The fact that the House of Representatives and the Senate approved the agreed-to debt ceiling bill on September 8 means that immediately, $15 billion can now go to victims of Hurricane Harvey in Texas, even as Florida recovers from Hurricane Irma and keeps a close eye on Hurricane Jose.

A day earlier, Treasury Secretary Steve Mnuchin told Fox News, “We’re very happy we have a deal. The president’s priority was to make sure we have the funding for [Hurricane] Harvey and to make sure we raise the debt limit to pay for that.” In a speech in North Dakota, President Trump thanked the Democrats specifically, even though his own party ultimately contributed to the 316-90 tally that got the agreement through the House (it should be stated, however, that all the “No” votes on the agreement came from Republicans).

Of course, the Democrats have tried to present this deal as President Trump’s betrayal of the GOP and as an admission by Trump that the Democrats have been the more reasonable party all along. There’s even talk that they may try to get Trump to cut a deal with them on immigration or other pending matters.

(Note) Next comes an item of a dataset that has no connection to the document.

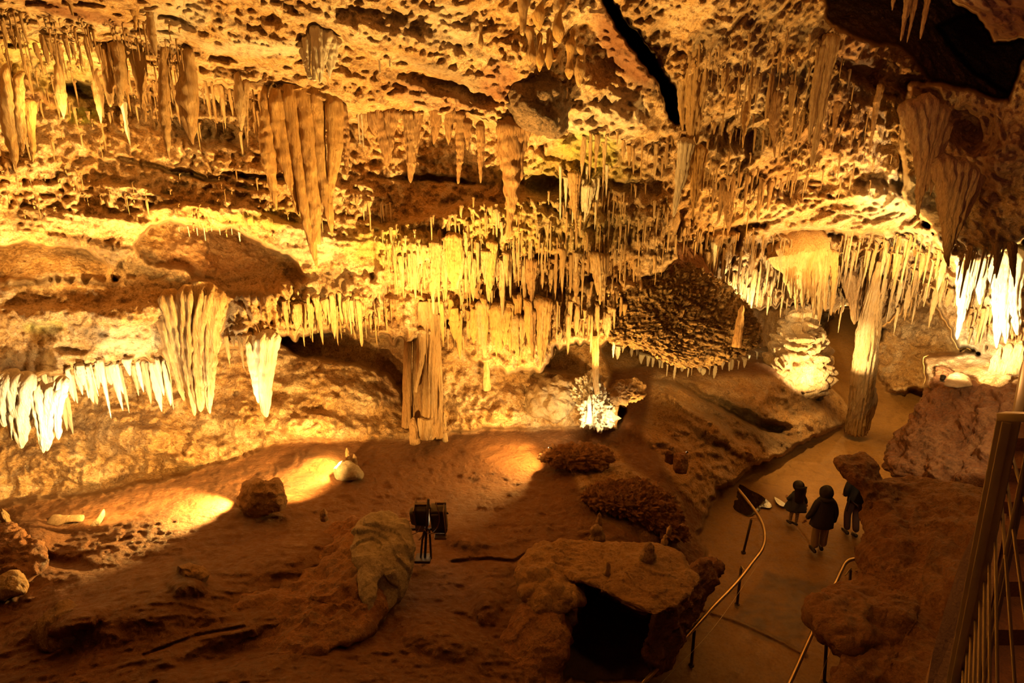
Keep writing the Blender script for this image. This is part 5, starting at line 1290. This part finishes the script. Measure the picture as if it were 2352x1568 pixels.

But all this talk of rapprochement from the Chuck Schumers and Nancy Pelosis of the world is likely short-sighted. That’s because, whether it’s President Trump striking a bargain with Nancy Pelosi in 2017 or former President Ronald Reagan making a deal with legendary Speaker of the House Thomas ‘Tip’ O’Neill in 1982, there’s a more apt word for these grand settlements across the partisan aisle — that word is “politics,” and it’s both a temporary and a permanent state of affairs in Washington.